The two aspects that are causing confusion - in my group at least - are stacking of Boon/Banes (or the lack thereof) and when 'hardwired DMs' are listed instead of using Boon/Bane. Both seem fairly arbitrary rulings.
In the former, the blanket 'only one Boon/Bane may apply' is awkward because it has no gradation. Multiple factors could apply and be at varying strengths. Players keep asking about whether conditions earn boon/bane, whether they stack and/or cancel each other out? If you introduce a rule like this, we should expect players to test it out - and referees aren't given much support to deal with this issue as it stands.

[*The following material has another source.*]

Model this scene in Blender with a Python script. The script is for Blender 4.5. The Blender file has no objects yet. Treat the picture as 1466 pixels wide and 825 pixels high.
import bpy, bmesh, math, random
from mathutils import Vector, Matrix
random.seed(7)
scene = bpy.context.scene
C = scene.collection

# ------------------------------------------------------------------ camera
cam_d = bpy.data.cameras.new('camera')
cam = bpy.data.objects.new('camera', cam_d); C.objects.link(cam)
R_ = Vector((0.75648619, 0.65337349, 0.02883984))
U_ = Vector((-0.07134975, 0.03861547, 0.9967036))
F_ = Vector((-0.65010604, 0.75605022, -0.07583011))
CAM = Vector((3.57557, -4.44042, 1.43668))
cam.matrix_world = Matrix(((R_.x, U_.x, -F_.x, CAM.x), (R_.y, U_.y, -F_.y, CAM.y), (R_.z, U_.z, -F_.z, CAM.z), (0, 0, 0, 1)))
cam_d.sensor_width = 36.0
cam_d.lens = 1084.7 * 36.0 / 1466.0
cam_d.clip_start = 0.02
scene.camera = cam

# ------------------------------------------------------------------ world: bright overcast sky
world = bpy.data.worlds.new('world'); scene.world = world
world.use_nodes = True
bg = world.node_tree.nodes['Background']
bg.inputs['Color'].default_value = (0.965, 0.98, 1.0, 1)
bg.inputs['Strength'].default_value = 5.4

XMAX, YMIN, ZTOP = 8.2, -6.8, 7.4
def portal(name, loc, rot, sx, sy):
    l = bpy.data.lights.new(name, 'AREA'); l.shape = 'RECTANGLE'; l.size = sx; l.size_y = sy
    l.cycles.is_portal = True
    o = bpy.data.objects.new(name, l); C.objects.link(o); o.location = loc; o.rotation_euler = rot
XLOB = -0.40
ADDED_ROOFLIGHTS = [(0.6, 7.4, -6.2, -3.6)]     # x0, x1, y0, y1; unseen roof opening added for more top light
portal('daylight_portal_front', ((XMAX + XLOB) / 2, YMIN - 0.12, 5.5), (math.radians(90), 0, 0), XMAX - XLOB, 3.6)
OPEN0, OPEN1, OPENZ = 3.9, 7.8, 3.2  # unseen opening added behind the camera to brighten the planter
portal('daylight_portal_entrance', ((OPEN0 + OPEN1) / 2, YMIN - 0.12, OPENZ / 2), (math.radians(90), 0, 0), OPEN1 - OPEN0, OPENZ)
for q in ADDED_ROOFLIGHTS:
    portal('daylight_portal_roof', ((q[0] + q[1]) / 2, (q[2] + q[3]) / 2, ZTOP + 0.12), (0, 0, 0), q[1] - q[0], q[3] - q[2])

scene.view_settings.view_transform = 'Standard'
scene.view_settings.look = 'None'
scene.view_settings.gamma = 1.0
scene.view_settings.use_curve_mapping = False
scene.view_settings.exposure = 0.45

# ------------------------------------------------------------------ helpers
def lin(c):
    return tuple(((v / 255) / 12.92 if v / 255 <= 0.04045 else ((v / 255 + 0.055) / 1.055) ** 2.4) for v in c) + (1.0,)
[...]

As with the way DMs used to work, why not leave it up to the referee to justify how many boon/bane dice apply to any situation? Why stick with just one?
The counterargument is that the roll becomes almost redundant at the upper end of a Boon/Bane pool. I get that, but the same could be argued for high level DMs too. If we are arguing for Boon/Bane pools of five extra dice, say, then that is surely the equivalent of +/-10 DM (but without affecting the range). For me, the uppermost range that I could possibly envisage, in a practical sense, is actually more like three extra dice (equivalent to a +/-6 DM), and more likely to generally max out at just one or two (equivalent of +/- 2 or 4DMs respectively). One, two or three (extreme case!) boon/bane dice does not seem mathematically excessive to me - and the range stays the same regardless.
The latter issue is the killer though. If we are going with Boon/Bane then the various 'hardwired DMs' that are scattered throughout the book definitely still need to be looked at. Rather than listing a DM for bad weather, for example, then this should be edited to a Bane. As it stands, the Boon/Bane rules still lack clarity to me (and my group) because the game itself doesn't seem to have made up it's mind on its own rulings. It still needs work to be worth including in the core rules.